Data shown:
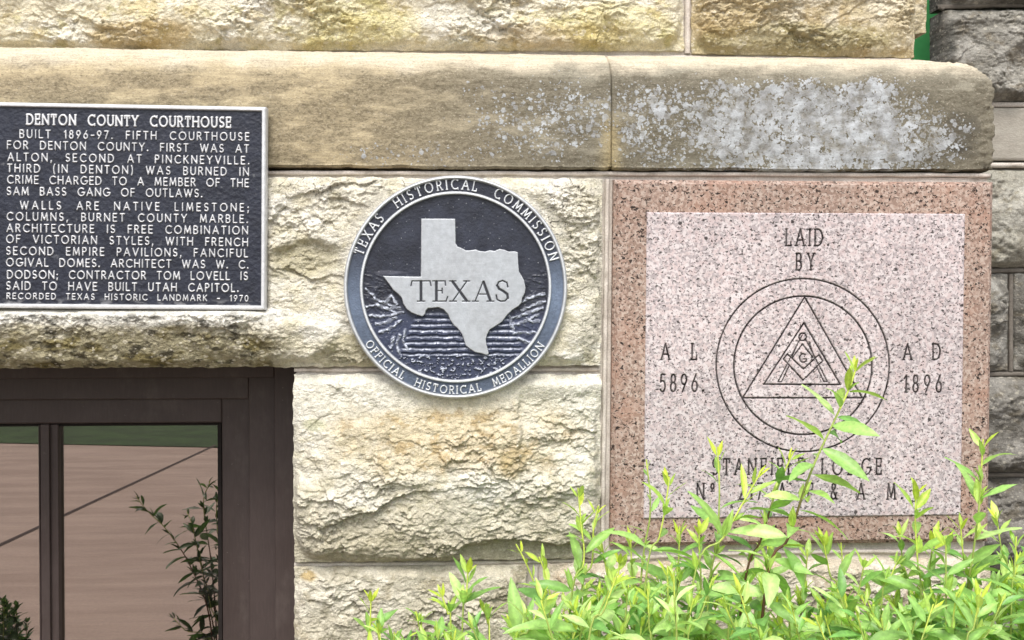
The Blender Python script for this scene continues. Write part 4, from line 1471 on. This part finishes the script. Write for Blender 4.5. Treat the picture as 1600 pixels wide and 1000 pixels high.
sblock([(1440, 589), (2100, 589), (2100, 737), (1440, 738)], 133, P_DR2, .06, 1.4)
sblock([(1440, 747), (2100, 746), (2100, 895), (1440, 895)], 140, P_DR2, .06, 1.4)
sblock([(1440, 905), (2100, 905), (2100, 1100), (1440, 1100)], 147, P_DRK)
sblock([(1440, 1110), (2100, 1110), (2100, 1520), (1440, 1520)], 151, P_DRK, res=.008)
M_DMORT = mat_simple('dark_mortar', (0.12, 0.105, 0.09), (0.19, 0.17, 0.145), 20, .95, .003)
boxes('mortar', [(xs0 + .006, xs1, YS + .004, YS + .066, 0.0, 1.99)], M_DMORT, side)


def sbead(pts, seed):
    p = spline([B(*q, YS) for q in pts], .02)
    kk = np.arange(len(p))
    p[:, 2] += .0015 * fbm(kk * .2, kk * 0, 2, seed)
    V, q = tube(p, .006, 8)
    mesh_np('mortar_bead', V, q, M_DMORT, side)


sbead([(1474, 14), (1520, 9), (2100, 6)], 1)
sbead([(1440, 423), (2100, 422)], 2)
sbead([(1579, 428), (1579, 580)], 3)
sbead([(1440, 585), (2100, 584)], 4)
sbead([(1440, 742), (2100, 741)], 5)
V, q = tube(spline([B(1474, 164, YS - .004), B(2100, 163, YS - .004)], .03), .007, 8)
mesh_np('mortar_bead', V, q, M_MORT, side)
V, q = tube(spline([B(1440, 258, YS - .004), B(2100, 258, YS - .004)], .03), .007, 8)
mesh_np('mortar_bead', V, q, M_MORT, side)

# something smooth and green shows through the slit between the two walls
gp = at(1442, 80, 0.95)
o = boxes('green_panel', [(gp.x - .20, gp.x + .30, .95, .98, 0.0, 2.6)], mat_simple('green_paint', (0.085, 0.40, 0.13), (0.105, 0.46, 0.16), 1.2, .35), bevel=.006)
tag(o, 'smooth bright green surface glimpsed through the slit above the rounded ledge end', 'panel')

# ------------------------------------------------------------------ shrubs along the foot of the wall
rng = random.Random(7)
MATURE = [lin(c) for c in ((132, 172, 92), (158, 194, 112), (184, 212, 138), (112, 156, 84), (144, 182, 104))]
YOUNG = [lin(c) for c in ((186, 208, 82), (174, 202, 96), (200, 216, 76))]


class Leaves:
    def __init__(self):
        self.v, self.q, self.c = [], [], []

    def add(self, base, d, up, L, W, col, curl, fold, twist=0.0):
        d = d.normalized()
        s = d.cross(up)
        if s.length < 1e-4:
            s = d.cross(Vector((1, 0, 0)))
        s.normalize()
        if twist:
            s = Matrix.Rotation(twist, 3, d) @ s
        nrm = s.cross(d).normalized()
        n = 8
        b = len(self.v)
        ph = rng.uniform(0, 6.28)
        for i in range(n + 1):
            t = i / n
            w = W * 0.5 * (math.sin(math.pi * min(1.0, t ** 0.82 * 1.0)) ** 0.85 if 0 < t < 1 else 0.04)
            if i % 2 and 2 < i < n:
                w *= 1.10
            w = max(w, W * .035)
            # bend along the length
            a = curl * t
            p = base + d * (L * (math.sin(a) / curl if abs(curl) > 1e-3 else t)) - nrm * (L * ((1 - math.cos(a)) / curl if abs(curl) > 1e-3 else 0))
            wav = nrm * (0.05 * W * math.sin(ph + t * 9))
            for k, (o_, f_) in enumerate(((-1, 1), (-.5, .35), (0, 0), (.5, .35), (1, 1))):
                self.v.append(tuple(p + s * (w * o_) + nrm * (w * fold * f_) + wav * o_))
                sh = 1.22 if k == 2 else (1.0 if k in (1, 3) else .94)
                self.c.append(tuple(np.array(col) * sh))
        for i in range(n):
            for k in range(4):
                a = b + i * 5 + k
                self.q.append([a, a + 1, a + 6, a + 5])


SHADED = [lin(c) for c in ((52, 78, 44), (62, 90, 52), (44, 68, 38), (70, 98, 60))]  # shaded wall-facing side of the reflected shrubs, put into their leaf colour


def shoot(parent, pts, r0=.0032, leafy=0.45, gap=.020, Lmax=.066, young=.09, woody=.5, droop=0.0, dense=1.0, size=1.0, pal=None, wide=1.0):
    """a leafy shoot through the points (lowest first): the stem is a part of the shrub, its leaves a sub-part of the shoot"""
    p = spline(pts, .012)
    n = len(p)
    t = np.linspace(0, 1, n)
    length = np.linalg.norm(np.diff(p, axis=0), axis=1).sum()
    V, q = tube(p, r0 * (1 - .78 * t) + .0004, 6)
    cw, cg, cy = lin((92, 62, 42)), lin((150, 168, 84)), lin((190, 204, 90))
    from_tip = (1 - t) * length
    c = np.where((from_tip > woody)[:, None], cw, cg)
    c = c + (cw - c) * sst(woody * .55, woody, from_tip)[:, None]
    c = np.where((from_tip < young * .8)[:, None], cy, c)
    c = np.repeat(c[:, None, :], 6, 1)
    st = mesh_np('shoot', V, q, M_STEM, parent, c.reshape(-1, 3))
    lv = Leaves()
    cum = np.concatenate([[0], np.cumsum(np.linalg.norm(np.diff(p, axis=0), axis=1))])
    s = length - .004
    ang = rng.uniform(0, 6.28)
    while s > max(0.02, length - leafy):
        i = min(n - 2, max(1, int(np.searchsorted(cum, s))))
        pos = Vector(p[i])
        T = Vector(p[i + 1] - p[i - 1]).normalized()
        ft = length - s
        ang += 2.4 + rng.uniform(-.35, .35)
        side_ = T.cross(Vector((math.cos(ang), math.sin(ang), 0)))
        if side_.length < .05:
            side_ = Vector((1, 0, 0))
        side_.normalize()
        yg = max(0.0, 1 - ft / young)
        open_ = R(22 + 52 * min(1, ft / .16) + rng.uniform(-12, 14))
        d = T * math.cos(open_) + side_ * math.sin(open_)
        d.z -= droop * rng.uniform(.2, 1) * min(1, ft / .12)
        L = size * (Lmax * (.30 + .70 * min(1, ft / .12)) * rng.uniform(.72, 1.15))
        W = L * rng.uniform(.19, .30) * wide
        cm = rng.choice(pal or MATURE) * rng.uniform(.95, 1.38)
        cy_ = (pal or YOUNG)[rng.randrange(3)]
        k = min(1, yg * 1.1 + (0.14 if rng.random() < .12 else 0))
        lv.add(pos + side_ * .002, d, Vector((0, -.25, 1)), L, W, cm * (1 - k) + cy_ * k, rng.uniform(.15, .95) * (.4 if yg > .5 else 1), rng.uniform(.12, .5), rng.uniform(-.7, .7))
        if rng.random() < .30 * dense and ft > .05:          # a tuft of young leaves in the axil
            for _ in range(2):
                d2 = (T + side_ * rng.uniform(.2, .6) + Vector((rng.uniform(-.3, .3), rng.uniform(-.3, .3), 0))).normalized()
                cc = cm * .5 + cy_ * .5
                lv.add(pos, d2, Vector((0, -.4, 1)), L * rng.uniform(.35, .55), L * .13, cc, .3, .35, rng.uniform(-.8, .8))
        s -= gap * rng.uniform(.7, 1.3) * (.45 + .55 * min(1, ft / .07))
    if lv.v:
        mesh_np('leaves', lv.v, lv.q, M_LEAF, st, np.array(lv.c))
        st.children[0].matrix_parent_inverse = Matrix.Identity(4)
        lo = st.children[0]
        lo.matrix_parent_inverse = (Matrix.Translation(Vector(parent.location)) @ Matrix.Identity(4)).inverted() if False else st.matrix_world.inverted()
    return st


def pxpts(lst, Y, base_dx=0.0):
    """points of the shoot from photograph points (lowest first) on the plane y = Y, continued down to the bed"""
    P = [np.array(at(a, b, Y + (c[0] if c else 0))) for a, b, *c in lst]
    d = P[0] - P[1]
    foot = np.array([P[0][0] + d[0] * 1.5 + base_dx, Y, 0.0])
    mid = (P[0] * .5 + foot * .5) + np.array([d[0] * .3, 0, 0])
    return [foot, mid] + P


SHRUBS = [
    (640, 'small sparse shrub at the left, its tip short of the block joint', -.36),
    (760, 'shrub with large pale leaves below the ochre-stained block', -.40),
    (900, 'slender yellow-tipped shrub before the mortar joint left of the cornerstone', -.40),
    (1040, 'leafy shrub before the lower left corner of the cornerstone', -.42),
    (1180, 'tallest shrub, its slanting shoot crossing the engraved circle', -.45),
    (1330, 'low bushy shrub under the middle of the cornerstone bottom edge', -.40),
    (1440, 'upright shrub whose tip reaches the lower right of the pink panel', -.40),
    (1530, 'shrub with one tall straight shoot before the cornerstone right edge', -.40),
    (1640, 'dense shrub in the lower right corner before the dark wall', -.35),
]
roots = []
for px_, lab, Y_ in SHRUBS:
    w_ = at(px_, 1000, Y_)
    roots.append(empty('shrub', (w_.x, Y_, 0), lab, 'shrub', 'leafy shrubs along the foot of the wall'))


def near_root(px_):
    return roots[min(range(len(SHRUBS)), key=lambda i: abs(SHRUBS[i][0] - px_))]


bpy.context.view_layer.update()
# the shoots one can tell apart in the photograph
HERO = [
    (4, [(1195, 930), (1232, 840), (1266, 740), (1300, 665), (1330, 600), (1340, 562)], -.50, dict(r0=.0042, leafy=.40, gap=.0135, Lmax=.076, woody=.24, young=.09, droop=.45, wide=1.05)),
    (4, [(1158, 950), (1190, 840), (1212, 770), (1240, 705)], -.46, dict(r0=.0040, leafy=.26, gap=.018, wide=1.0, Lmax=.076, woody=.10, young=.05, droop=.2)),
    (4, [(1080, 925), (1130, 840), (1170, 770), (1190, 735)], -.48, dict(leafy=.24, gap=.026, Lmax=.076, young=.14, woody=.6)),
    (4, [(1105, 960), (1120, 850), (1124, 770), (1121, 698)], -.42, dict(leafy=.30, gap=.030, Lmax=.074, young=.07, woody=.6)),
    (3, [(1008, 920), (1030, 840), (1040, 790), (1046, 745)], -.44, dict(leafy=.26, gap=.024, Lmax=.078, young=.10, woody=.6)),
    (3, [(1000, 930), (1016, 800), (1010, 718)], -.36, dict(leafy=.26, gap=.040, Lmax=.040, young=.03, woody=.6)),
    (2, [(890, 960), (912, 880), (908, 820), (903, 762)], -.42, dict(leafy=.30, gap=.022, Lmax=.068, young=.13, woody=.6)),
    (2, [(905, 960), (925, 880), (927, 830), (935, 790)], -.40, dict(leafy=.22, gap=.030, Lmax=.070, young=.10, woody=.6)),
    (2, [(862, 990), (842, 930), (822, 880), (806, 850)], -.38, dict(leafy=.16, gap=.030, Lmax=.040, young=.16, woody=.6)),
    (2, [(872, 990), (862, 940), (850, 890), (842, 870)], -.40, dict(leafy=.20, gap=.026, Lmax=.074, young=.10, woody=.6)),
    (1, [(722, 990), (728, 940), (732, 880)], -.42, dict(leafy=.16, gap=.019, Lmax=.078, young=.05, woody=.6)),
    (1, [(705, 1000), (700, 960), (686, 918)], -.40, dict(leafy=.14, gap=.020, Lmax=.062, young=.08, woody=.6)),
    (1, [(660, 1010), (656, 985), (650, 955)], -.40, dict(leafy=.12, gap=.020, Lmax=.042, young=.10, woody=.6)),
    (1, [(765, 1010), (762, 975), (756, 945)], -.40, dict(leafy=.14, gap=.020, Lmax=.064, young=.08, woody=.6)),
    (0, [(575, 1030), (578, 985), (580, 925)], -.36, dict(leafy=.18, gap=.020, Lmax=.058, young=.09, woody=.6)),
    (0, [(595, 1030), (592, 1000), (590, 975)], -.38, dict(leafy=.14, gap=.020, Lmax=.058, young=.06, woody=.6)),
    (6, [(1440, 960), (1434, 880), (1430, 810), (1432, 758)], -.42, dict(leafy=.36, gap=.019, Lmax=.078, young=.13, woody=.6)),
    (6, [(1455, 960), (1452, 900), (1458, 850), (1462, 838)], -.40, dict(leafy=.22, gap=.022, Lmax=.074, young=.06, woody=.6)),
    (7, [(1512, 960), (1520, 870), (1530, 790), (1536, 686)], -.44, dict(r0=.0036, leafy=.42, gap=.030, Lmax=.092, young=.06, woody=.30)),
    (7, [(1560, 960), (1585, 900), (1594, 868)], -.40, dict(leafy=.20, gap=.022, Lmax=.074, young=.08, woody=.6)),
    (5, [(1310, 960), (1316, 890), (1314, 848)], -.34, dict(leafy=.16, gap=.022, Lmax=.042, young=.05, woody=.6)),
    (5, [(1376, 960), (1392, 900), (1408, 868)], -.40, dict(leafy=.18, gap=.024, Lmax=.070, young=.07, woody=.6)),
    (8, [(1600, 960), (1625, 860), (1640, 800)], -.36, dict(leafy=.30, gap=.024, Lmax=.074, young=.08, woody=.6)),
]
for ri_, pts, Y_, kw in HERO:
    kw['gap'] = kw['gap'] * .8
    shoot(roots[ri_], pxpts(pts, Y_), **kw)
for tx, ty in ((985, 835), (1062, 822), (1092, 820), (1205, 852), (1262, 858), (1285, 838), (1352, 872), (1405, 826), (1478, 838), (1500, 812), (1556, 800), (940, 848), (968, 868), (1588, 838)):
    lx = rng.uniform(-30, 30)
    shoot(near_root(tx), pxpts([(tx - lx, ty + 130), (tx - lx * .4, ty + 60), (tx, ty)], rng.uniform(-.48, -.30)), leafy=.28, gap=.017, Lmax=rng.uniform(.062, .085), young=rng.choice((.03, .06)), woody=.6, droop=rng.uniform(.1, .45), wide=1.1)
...
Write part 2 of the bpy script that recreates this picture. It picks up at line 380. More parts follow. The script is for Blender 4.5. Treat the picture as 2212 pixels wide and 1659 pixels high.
==
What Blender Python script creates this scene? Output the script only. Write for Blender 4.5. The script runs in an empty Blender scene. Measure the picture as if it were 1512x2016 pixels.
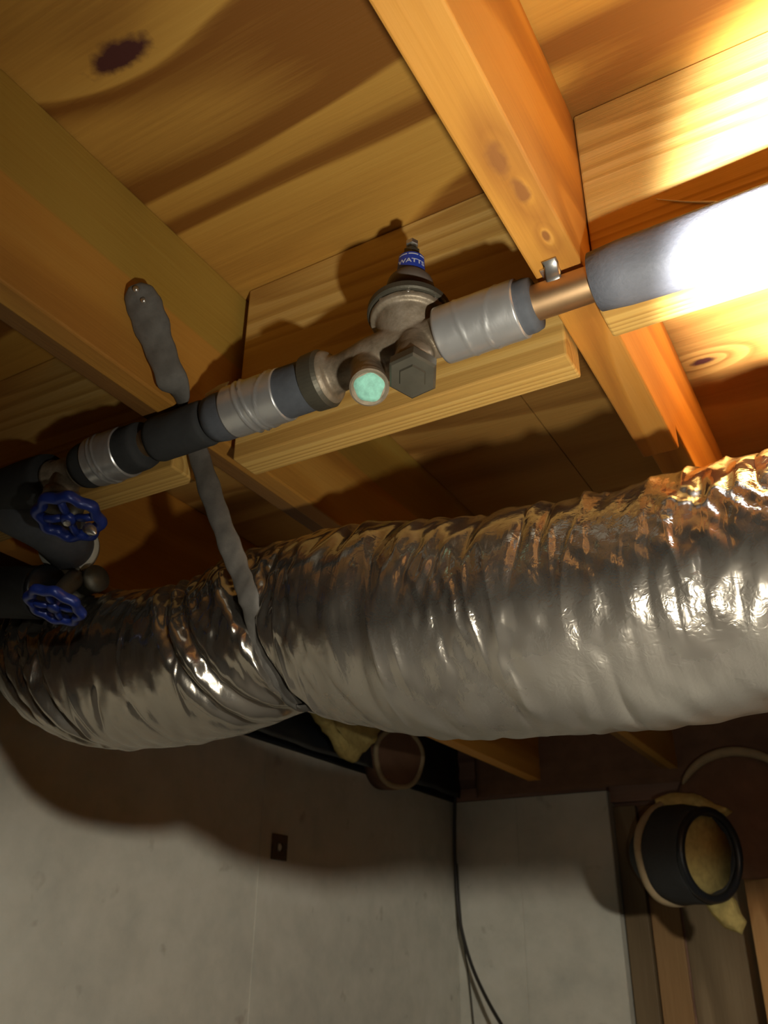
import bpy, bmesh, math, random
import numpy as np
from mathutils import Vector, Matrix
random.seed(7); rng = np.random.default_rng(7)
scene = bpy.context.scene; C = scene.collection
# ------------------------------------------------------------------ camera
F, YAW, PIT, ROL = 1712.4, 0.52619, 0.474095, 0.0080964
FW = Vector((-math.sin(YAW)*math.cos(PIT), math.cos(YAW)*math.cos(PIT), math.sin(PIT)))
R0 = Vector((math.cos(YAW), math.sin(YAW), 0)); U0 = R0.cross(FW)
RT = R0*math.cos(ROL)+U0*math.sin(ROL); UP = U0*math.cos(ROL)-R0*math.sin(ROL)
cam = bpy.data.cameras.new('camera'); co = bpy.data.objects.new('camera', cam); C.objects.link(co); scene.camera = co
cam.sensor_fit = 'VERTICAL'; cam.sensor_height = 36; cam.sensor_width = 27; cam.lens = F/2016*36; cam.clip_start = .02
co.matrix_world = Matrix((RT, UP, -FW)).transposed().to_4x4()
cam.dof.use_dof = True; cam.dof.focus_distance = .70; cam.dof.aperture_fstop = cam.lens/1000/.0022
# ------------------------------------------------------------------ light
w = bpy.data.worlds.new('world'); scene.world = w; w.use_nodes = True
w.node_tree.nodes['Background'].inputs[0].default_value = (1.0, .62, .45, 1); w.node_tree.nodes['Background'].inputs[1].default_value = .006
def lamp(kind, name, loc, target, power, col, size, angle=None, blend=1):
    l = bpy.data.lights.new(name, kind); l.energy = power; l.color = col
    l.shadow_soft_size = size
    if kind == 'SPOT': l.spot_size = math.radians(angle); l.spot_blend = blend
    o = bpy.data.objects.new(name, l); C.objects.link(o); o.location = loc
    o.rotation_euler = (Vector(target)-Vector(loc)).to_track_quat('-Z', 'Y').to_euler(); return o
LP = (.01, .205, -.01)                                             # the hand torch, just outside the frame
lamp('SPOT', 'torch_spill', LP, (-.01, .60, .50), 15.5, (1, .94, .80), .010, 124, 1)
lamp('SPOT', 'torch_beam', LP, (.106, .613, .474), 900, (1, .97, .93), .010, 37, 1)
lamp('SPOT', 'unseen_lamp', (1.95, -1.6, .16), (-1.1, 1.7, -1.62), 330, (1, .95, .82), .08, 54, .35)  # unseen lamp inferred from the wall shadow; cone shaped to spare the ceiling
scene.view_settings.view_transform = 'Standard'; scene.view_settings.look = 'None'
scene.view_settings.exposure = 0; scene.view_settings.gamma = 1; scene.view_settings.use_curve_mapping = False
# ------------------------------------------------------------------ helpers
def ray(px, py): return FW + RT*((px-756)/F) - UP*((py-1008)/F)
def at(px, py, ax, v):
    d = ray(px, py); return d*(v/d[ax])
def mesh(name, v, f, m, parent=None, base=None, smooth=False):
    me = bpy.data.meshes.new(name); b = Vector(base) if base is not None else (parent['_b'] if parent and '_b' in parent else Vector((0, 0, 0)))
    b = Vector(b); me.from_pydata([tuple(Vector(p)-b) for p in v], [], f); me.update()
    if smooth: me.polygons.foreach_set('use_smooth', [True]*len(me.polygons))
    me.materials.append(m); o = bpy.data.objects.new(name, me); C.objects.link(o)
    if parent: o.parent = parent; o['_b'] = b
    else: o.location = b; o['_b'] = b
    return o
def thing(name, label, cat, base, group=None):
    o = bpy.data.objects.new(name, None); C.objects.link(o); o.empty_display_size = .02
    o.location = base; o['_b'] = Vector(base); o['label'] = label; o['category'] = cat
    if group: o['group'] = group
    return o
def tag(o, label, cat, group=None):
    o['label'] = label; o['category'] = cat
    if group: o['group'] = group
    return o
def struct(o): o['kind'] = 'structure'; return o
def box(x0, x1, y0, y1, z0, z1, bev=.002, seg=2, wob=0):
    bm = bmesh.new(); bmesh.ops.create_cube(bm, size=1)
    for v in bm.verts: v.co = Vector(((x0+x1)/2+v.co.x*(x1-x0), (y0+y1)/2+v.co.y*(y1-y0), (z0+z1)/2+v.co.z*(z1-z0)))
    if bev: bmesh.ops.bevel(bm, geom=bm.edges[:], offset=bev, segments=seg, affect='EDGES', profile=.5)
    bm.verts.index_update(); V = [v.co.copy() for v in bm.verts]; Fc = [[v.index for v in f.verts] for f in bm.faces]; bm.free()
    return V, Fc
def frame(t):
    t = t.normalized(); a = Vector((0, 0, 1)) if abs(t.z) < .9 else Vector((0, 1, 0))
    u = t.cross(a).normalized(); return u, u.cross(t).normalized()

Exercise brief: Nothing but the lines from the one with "The Blender Python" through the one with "mesh_np('mortar_bead', V, q, M_DMORT, side)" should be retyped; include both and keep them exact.

The output:
The Blender Python script for this scene continues. Write part 4, from line 1471 on. This part finishes the script. Write for Blender 4.5. Treat the picture as 1600 pixels wide and 1000 pixels high.
sblock([(1440, 589), (2100, 589), (2100, 737), (1440, 738)], 133, P_DR2, .06, 1.4)
sblock([(1440, 747), (2100, 746), (2100, 895), (1440, 895)], 140, P_DR2, .06, 1.4)
sblock([(1440, 905), (2100, 905), (2100, 1100), (1440, 1100)], 147, P_DRK)
sblock([(1440, 1110), (2100, 1110), (2100, 1520), (1440, 1520)], 151, P_DRK, res=.008)
M_DMORT = mat_simple('dark_mortar', (0.12, 0.105, 0.09), (0.19, 0.17, 0.145), 20, .95, .003)
boxes('mortar', [(xs0 + .006, xs1, YS + .004, YS + .066, 0.0, 1.99)], M_DMORT, side)


def sbead(pts, seed):
    p = spline([B(*q, YS) for q in pts], .02)
    kk = np.arange(len(p))
    p[:, 2] += .0015 * fbm(kk * .2, kk * 0, 2, seed)
    V, q = tube(p, .006, 8)
    mesh_np('mortar_bead', V, q, M_DMORT, side)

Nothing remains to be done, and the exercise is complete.